Comparing head office and branches on arbitration agreement validity

0
64

Autonomy of will is the core logic of commercial arbitration. In other words, a valid arbitration agreement is a necessary prerequisite for arbitration institutions to have jurisdiction over property disputes between specific parties.

Although some specific circumstances of “the expansion of the validity of an arbitration agreement” have been recognised in theory and judicial practice abroad, only those in the Interpretation of the Supreme People’s Court concerning Some Issues on Application of the Arbitration Law are currently recognised in China at institutional level, and expansion between head office and branch company does not fall within the scope of the interpretation.

Therefore, in arbitration agreements with only one valid signature or seal of the head office or branch, if the opposite party wanted to include the other non-signatory to the agreement as an arbitral party participant in proceedings, there would undoubtedly be insufficient evidence to support the party’s claim.

However, in practice, claimants initiating arbitration often wish to list the head office or branch, without a valid signature and seal on the contract, as respondent to carry out its claim in arbitration. This article analyses whether such an arbitration strategy is valid in terms of contract relativity.

LEGAL PRINCIPLES

Conceptually, as a subset of contracts, an arbitration agreement is of a “relativity” nature. According to article 465(2) of the Civil Code, a contract legally formed shall be legally binding only on the parties.

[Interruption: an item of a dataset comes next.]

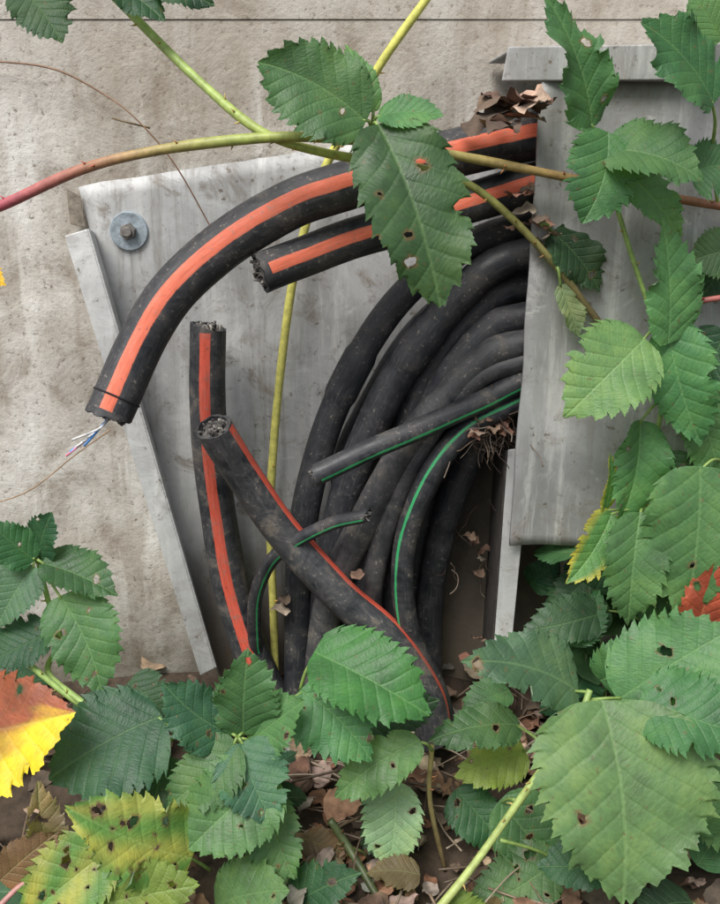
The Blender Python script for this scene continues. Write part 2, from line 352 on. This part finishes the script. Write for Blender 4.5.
# ------------------------------------------------------------------ leaves
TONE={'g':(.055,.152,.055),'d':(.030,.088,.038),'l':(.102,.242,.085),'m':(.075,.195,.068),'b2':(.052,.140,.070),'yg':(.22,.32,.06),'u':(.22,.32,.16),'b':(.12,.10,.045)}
BROWN=(.17,.11,.05)
def leaf(acc,base,tip,width,nrm,fold=.15,arch=.06,tone='g',holes=.0,seed=0,res=(96,12),mi=0,cfun=None,wav=.03,nteeth=12,skew=0,bites=0):
    rn=random.Random(seed); Y=(tip-base); L=Y.length; Y.normalize()
    Nn=(nrm-Y*nrm.dot(Y)).normalized(); X=Y.cross(Nn)
    NS,NT=res; ph=rn.uniform(0,6); ph2=rn.uniform(0,6)
    col=TONE[tone] if isinstance(tone,str) else tone; cv=rn.uniform(.75,1.22); yv=rn.uniform(.85,1.3); col=(col[0]*cv*yv,col[1]*cv,col[2]*cv)
    bend=rn.uniform(-.14,.14)+skew; tamp=[rn.uniform(.5,1.7) for _ in range(nteeth*2+8)]; tw=rn.uniform(0,6)
    bt=[(rn.uniform(.25,.9),rn.choice([-1,1]),rn.uniform(.02,.05),rn.uniform(.15,.4)) for _ in range(bites)]
    wl=rn.uniform(.86,1.14); a2=rn.uniform(.62,.86); m0=.45/(.45+a2); nf=m0**.45*(1-m0)**a2
    F=lambda s:(max(s,0)**.45*(1-s)**a2)/nf*min(1,(1-s)/.22+1e-6)**.35
    hs=[]
    nh=int(holes*50*rn.uniform(.6,1.4)+.5) if holes else 0
    for _ in range(nh):
        s_=rn.uniform(.12,.88)
        hs.append((rn.uniform(-.75,.75)*width/2*F(s_)/L,s_,rn.choice([.012,.016,.022,.03,.042])*rn.uniform(.7,1.2),rn.uniform(0,6)))
    def qrad(h,dx,dy): an=math.atan2(dy,dx); return h[2]*(1+.25*math.sin(an*2+h[3])+.15*math.sin(an*5+h[3]*2))
    pos_={}; xy={}
    for i in range(NS+1):
        s=i/NS; f=F(s); w=width/2*f
        for j in range(-NT,NT+1):
            t=j/NT; at=abs(t); sg=1 if t>=0 else -1
            tp_=s*nteeth+.35*math.sin(s*5+tw)+.4*(sg>0); k_=int(tp_+2)%len(tamp); tooth=tp_%1.0; t2=(tp_*3)%1.0
            e=(at**7)*((tooth**.8-.5)*.20*tamp[k_]+(t2-.5)*.055)*(1 if .03<s<.985 else 0)*min(1,.75/max(f,.3))
            for (bs,bsg,bw,bd) in bt:
                if bsg==sg and abs(s-bs)<bw: e-=bd*(1-((s-bs)/bw)**2)**.5*at**2
            x=sg*at*w*(1+e)*(wl if sg>0 else 2-wl)
            y=s*L+ (at**7)*max(e,-.1)*L*.18 - .05*L*at*at*(1-s)*(1 if s<.25 else 1)*f*.5
            z=fold*abs(x)+arch*L*4*s*(1-s)-abs(x)*abs(x)/max(width,1e-4)*fold*.9
            z+=wav*L*at*at*(math.sin(s*8+ph+sg)+.5*math.sin(s*19+ph2*sg))*(s*(1-s)*4)**.5
            qv=((s-(abs(x)/L)**.85*.66)*8.0+.35*(sg>0))%1.0
            z+=.0019*L*math.cos(2*math.pi*qv)*min(1,at*3)
            xc=x/L; pos_[i,j]=[x+bend*L*s*(1-s)*2,y,z]; xy[i,j]=(xc,s,t)
    removed=set()
    if hs:
        for i in range(NS):
            for j in range(-NT,NT):
                mx=sum(xy[q][0] for q in((i,j),(i+1,j),(i,j+1),(i+1,j+1)))/4; my=(i+.5)/NS
                for h in hs:
                    dx=mx-h[0]; dy=my-h[1]
                    if abs(dx)<.08 and abs(dy)<.08 and math.hypot(dx,dy)<qrad(h,dx,dy): removed.add((i,j)); break
        for (i,j) in list(pos_):
            if abs(j)==NT or i in(0,NS): continue
            adj=[(i,j),(i-1,j),(i,j-1),(i-1,j-1)]; k=sum(q in removed for q in adj)
            if 0<k<4:
                xc,s,t=xy[i,j]; h=min(hs,key=lambda h:abs(math.hypot(xc-h[0],s-h[1])-h[2]))
                dx=xc-h[0]; dy=s-h[1]; dd=math.hypot(dx,dy)
                if dd>1e-4:
                    q=qrad(h,dx,dy)/dd; lim=.018
                    mx_=max(-lim,min(lim,dx*(q-1))); my_=max(-lim,min(lim,dy*(q-1)))
                    pos_[i,j][0]+=mx_*L; pos_[i,j][1]+=my_*L
    ids={}
    for (i,j),(x,y,z) in pos_.items():
        xc,s,t=xy[i,j]; cc=cfun(s,t,rn) if cfun else col; rim=0
        for h in hs:
            dx=xc-h[0]; dy=s-h[1]
            if math.hypot(dx,dy)<qrad(h,dx,dy)+.012: rim=.8
        if rim: cc=tuple(cc[k]*(1-rim)+BROWN[k]*rim for k in range(3))
        ids[i,j]=acc.add(base+X*x+Y*y+Nn*z,(xc,s,seed%17*1.0),(*cc,0))
    for i in range(NS):
        for j in range(-NT,NT):
            if (i,j) not in removed: acc.face((ids[i,j],ids[i,j+1],ids[i+1,j+1],ids[i+1,j]),mi)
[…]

The theoretical basis of privity of contract comes from autonomy of private law. According to Werner Flume’s classic definition, autonomy of private law is “the principle that each person can form legal relations on his or her own volition”. In an agreement signed by two parties as an act of a contract, which is an important part of the conduct of private law, extending reach to directly bind a third party is no different from dissimilating the equal claim to a public act of command and obedience.

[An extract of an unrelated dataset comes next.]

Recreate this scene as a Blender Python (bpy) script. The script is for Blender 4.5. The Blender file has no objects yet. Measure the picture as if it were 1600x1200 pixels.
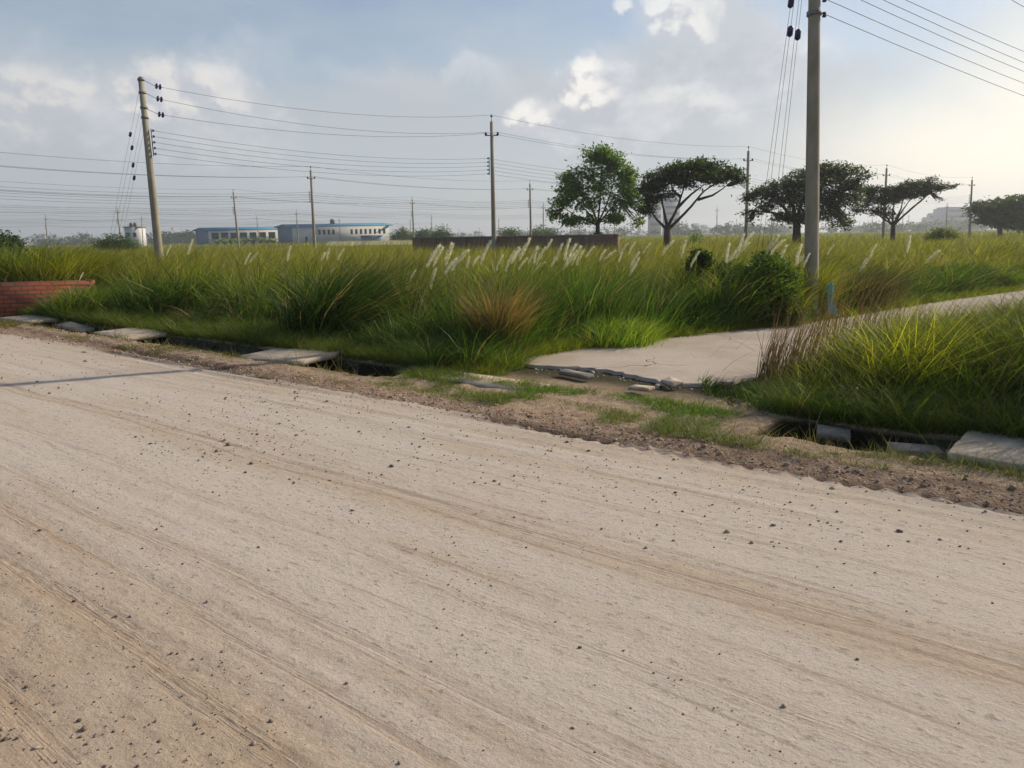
import bpy, bmesh, math, random
import numpy as np
from mathutils import Vector, Matrix
random.seed(7); rng = np.random.default_rng(7)
S = bpy.context.scene; C = S.collection
# ------------------------------------------------------------------ camera
F = 1200.0; HC = 1.6; YH = 369.5; SLOPE = -0.0163
PITCH = math.atan((600-YH)/F); ROLL = math.atan(-SLOPE)
def ray(x, y):
    u = (x-800)/F; v = -(y-600)/F
    uu = u*math.cos(ROLL)+v*math.sin(ROLL); vv = -u*math.sin(ROLL)+v*math.cos(ROLL)
    return np.array([uu, math.cos(PITCH)+vv*math.sin(PITCH), -math.sin(PITCH)+vv*math.cos(PITCH)])
def G(x, y, z=0.0):
    d = ray(x, y); return d*((z-HC)/d[2])+np.array([0, 0, HC])
def W(x, y, D):
    d = ray(x, y); return d*(D/d[1])+np.array([0, 0, HC])
def yh(x): return YH+SLOPE*(x-800)
def B(x, D, z=0.0):                       # point of height z at depth D in photo column x
    y = yh(x)+(HC-z)*F/D
    for _ in range(4):
        p = W(x, y, D); y += (p[2]-z)*F/D
    return W(x, y, D)
cam = bpy.data.cameras.new('camera'); co = bpy.data.objects.new('camera', cam); C.objects.link(co)
co.location = (0, 0, HC); co.rotation_mode = 'QUATERNION'
co.rotation_quaternion = (Matrix.Rotation(math.pi/2-PITCH, 3, 'X') @ Matrix.Rotation(-ROLL, 3, 'Z')).to_quaternion()
cam.sensor_width = 36; cam.lens = 27; cam.clip_start = .05; cam.clip_end = 9000
S.camera = co
S.view_settings.view_transform = 'Standard'; S.view_settings.look = 'None'
S.view_settings.exposure = 0.22; S.view_settings.gamma = 1
S.cycles.volume_bounces = 0; S.cycles.max_bounces = 8; S.cycles.transparent_max_bounces = 12
# ------------------------------------------------------------------ sun and sky
SUN_AZ, SUN_EL = math.radians(65), math.radians(31)
sl = bpy.data.lights.new('sun', 'SUN'); sl.energy = 4.2; sl.angle = math.radians(.6); sl.color = (1, .87, .70)
so = bpy.data.objects.new('sun', sl); C.objects.link(so)
sd = Vector((math.sin(SUN_AZ)*math.cos(SUN_EL), math.cos(SUN_AZ)*math.cos(SUN_EL), math.sin(SUN_EL)))
so.rotation_euler = sd.to_track_quat('Z', 'Y').to_euler(); so.location = (20, 10, 20)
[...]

Parties who hope to expand the validity of an arbitration agreement between head office and branches tend to believe that such an expansion will not violate the relativity of a contract. In other words, branches do not have independent legal personalities, and the head office and branches are in fact the same civil entity. However, there is an implied premise in this view. Parties to a contract are parties in substantive law, not parties in procedural law.

However, if this premise is reversed, the conclusion may be completely the opposite. In procedural law, the branches have independent civil litigation capacity and can be independent parties to civil litigation.

CHANGE OF PERSPECTIVE

The reason why different premises will lead to completely opposite conclusions is because the legal status of branches differs in substantive law and procedural law.

In substantive law, in accordance with article 74 of the Civil Code and article 14 of the Company Law, although a branch does not have the status of a legal person, it may engage in civil activities in its own name, and any liabilities arising may be borne by the property managed by the branch itself, or directly by the legal person.

According to article 102 of the Civil Code, the branch of a corporation is mentioned in the first section (General Rules) of chapter III (Legal Persons) in terms of structure and is not included in the list of unincorporated organisations. In other words, the code does not explicitly recognise the civil entity status of branches. Instead, it clarifies liability assumed by branches and head offices in the general rules on “legal persons”.

But in procedural law, article 51 of the Civil Procedure Law provides that citizens, legal persons and other organisations may be parties to civil proceedings. Article 52 of the Interpretation of the Supreme People’s Court concerning Some Issues on Application of the Civil Procedure Law stipulates: “For the purpose of article 51 of the Civil Procedure Law, other organisations shall refer to duly established organisations that have certain organisational structures and some assets, but are not qualified as legal persons, including … (5) Branches of duly established legal persons for which business licences have been collected pursuant to the law.”

Therefore, from the perspective of procedural law, a branch of a company can be a party to a civil action when certain conditions are met.

CONCLUSION

The author is of the opinion that in arbitration, an understanding of contract relativity from a procedural law perspective is more in line with the essence of the principle. That is, the head office and its branches are independent litigation subjects, and one party’s declaration of intent to arbitration does not necessarily bind the other party.

The reasons for this are, firstly, although a branch does not have an independent legal person status, it may have an independent declaration of intent. It is common to see branches with independent operations, self-accounting, and the claims of such branches are not necessarily the same in specific business transactions as those of head office. Therefore, it is unreasonable to make a subject of independent declaration of intent to be bound by that of another.

Secondly, although the head office and its branches are closely related to each other from the aspect of civil liability, civil liability and civil status are two different aspects and should not be confused.

Finally, arbitration is different from litigation. In litigation, there are cases where a party enters into a contract with its branch, the party files a lawsuit against the branch, and the court adds the head office as a co-defendant ex officio.

However, such a situation is not common, even in litigation. Article 124 of the former edition of the Interpretation of the Supreme People’s Court concerning Some Issues on Application of the Guarantee Law, and relevant replies from the People’s Bank of China, expressly state that the head office of a commercial bank or insurance company shall not be listed as a defendant in a dispute concerning a branch. Also, the listing of parties to arbitration depends on agreement by signatories of the arbitration agreement, not on the power of the arbitral tribunal.